Won’t be long before someone more helpful will be along, but in the meantime I’ll contribute my tuppence
You are right on this one - by default, in the Project Statistics window, the ‘Draft’ word count includes the titles of any documents/folders in the Binder, whereas the ‘Selection’ count does not. So if you had six words in a document that had a two-word title, the ‘Draft’ count would indicate 8, and the ‘Selection’ count would indicate 6 (which incidentally, will agree with the word count in the footer bar of the Editor area).
To change this so that both the ‘Draft’ and ‘Selection’ word counts are the same, you will need to adjust your Compile Draft settings so that titles of folders / documents / stacks are not included in the compilation.
If I had to guess, I would hazzard that either
a) the compile draft settings are slightly different between the two projects,
or,
b) a 200-word text has had the ‘include in draft’ tickbox unticked in one of the projects.
But I reiterate - I’m no expert - and I join Caradee in awaiting the arrival of someone who knows more!
As others have already noted, differences between compile and selection can often be explained by compile settings.

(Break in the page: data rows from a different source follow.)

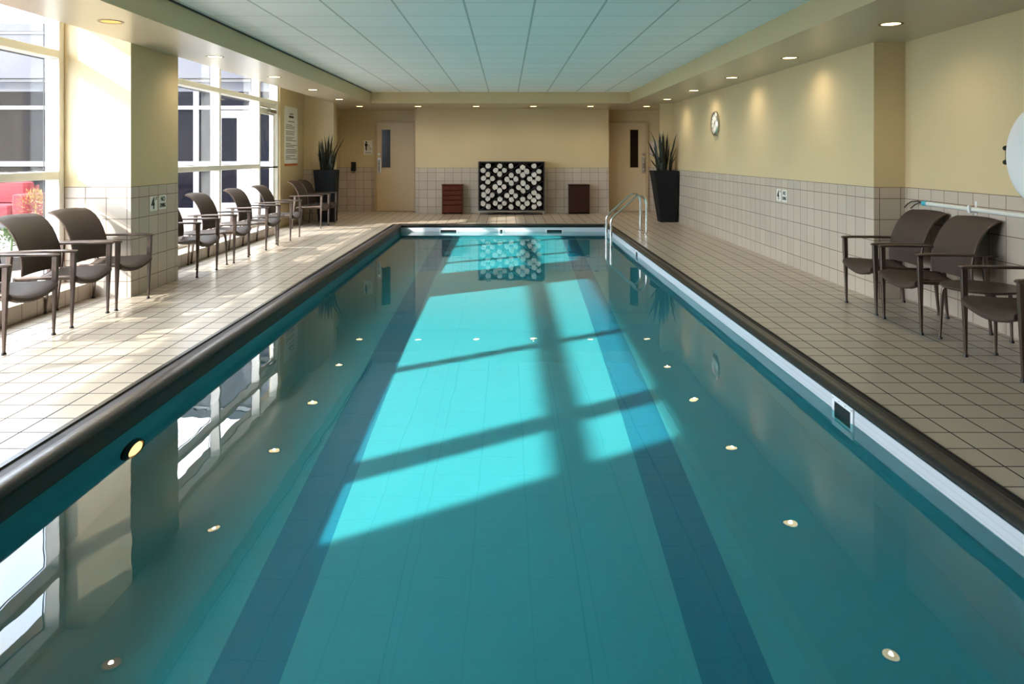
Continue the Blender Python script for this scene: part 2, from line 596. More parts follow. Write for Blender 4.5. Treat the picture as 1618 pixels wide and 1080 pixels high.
# end face of the thicker right wall, seen from the camera
S('wall_right_return', MB().box(RX + 0.001, RN, 7.082, 7.0905, 0, 2.44), M['wall_x'])
S('wall_right_pier', MB().box(3.25, RX + 0.5, PIER, PIER + 0.25, 0, 2.7), M['wall_x'])
S('wall_right_alcove', MB().box(3.95, 4.1, PIER + 0.25, ZB + 0.1, 0, 2.7), M['wall_y'])
S('wall_back', MB().box(-4.4, 4.1, ZB, ZB + 0.15, 0, 2.7), M['wall_x'])
S('wall_back_centre', MB().box(-2.13, 2.40, ZM, ZB, 0, 2.7), M['wall_x'])
S('wall_left_pier', MB().box(-4.4, -3.6, PIER, PIER + 0.25, 0, 2.95), M['wall_x'])
S('wall_left_alcove', MB().box(-4.17, -4.02, PIER + 0.25, ZB + 0.1, 0, 2.7), M['wall_y'])
S('wall_left_far', MB().box(-4.42, -4.22, 13.87, PIER, 0, 2.95), M['paint'])
S('wall_left_near', MB().box(-4.42, -4.22, NEAR, 1.42, 0, 2.95), M['wall_y'])
S('wall_near', MB().box(-4.42, 4.0, NEAR - 0.15, NEAR, 0, 2.95), M['wall_x'])
m_col = tile_mat('tiled_column_side', 'Y', 'Z', 0.11, 0.15, 0.2, 0.2, TILE, WJOINT, paint=PAINT)
m_colf = tile_mat('tiled_column_face', 'X', 'Z', 0.153, 0.15, 0.2, 0.2, TILE, WJOINT, paint=PAINT)
m = MB().box(-4.42, -3.61, 7.15, 8.18, 0, 2.95)
o = S('wall_left_column', m, m_col)
o.data.materials.append(m_colf)
for p in o.data.polygons:
    if abs(p.normal.y) > 0.5: p.material_index = 1
# curbs under the windows
S('trim_curb_near', MB().box(-4.42, -3.98, 1.42, 7.15, 0, 0.145), M['curb'])
S('trim_curb_far', MB().box(-4.42, -3.98, 8.18, 12.80, 0, 0.145), M['curb'])
# ceiling
S('ceiling', MB().box(-2.82, 2.57, NEAR, 15.5, 2.67, 2.75), M['ceiling'])
m = MB()
m.box(-3.6, -2.82, NEAR, 18.1, 2.44, 2.75)
m.box(2.57, 4.1, NEAR, 18.1, 2.44, 2.75)
m.box(-2.82, 2.57, 15.5, 18.1, 2.44, 2.75)
m.box(-4.4, -3.6, PIER + 0.25, 18.1, 2.44, 2.75)
o = S('ceiling_soffit', m, M['soffit'])
o.data.materials.append(M['paint'])
for p in o.data.polygons:
    if abs(p.normal.z) < 0.5: p.material_index = 1
S('ceiling_window_pocket', MB().box(-4.6, -3.6, NEAR, PIER + 0.25, 2.90, 3.05), M['soffit'])
S('ceiling_pocket_side', MB().box(-3.6, -3.57, NEAR, PIER + 0.25, 2.75, 2.90), M['soffit'])
S('trim_ceiling_angle_left', MB().box(-2.82, -2.805, NEAR, 15.49, 2.655, 2.67), M['gasket'])

# windows
WXI, WXO = -4.25, -4.385
def window(name, y0, y1, mulls, doorgap=None):
    root = MB().box(WXO, WXI, y0, y1, 0.145, 0.20).box(WXO, WXI, y0, y1, 2.83, 2.90).build(name, M['white_frame'])
    root['kind'] = 'structure'
    for (a, b_) in mulls:
        MB().cbox(WXO, WXI, a, b_, 0.20, 2.83).build('mullion', M['white_frame'], root)
    edges = sorted(mulls)
    for i in range(len(edges) - 1):
        a, b_ = edges[i][1], edges[i + 1][0]
        for (z0, z1) in ((1.135, 1.21), (2.285, 2.36)):
            MB().cbox(WXO, WXI, a, b_, z0, z1).build('transom', M['white_frame'], root)
        for (z0, z1) in ((0.20, 1.135), (1.21, 2.285), (2.36, 2.83)):
            MB().box(WXO - 0.006, WXO, a, b_, z0, z1).build('pane', M['pane'], root)
            g = MB()
            for (q0, q1) in ((a, a + 0.012), (b_ - 0.012, b_)):
                g.box(WXO - 0.012, WXO - 0.0065, q0, q1, z0, z1)
            g.box(WXO - 0.012, WXO - 0.0065, a, b_, z0, z0 + 0.01)
            g.box(WXO - 0.012, WXO - 0.0065, a, b_, z1 - 0.012, z1)
            g.build('gasket', M['gasket'], root)
    return root
window('window_1', 1.42, 7.15, [(1.42, 1.48), (2.15, 2.32), (3.96, 4.02), (7.07, 7.15)])
window('window_2', 8.18, 12.80, [(8.18, 8.24), (9.17, 9.23), (11.02, 11.08), (12.80 - 0.0, 12.86)])
# door to the courtyard with a transom light above
d = MB().cbox(WXO, WXI, 13.81, 13.87, 0, 2.9).box(WXO, WXI, 12.86, 13.81, 2.285, 2.36).box(WXO, WXI, 12.86, 13.81, 2.83, 2.90).build('door_3', M['white_frame'])
d['kind'] = 'structure'
MB().box(WXO - 0.006, WXO, 12.86, 13.81, 2.36, 2.83).build('pane', M['pane'], d)
dl = MB().box(-4.34, -4.295, 12.87, 12.97, 0.01, 2.20).box(-4.34, -4.295, 13.70, 13.80, 0.01, 2.20).box(-4.34, -4.295, 12.97, 13.70, 0.01, 0.26).box(-4.34, -4.295, 12.97, 13.70, 2.09, 2.20).build('door_leaf', M['white_frame'], d)
MB().box(-4.32, -4.314, 12.97, 13.70, 0.26, 2.09).build('pane', M['pane'], dl)
MB().box(-4.345, -4.27, 12.87, 13.81, 2.21, 2.285).build('header', M['white_frame'], d)
MB().tube([(-4.29, 12.90, 1.14), (-4.24, 12.91, 1.14), (-4.235, 13.3, 1.14), (-4.24, 13.75, 1.14), (-4.29, 13.77, 1.14)], 0.016, 8).build('push_bar', M['black'], dl, smooth=True)
MB().cbox(-4.29, -4.23, 13.35, 13.70, 2.12, 2.18).tube([(-4.25, 13.4, 2.19), (-4.22, 13.15, 2.20), (-4.26, 12.95, 2.22)], 0.009, 6).build('door_closer', M['chrome'], dl)

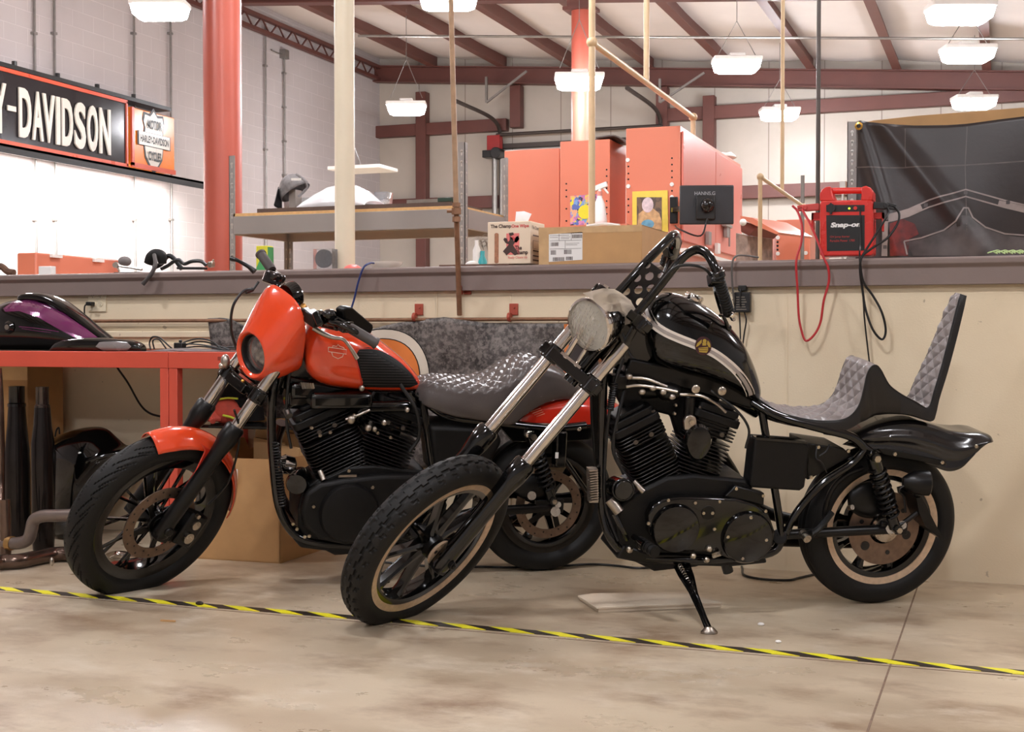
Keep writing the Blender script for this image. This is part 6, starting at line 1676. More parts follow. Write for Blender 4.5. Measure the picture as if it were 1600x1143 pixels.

It is possible to include a great deal more text in compile than what is strictly in the text itself, and selection only goes through and counts the latter. As a simple test, you can try copying several thousand words into the Document notes for one of your files and then turn on Notes export in Compile. When you view statistics you should see a several thousand word discrepancy between the two. This is working the way it should, in my opinion. Selection counting is a tool for getting a count of the actual text in your draft, but the compile stats are meant to reflect just how big the resulting manuscript will be.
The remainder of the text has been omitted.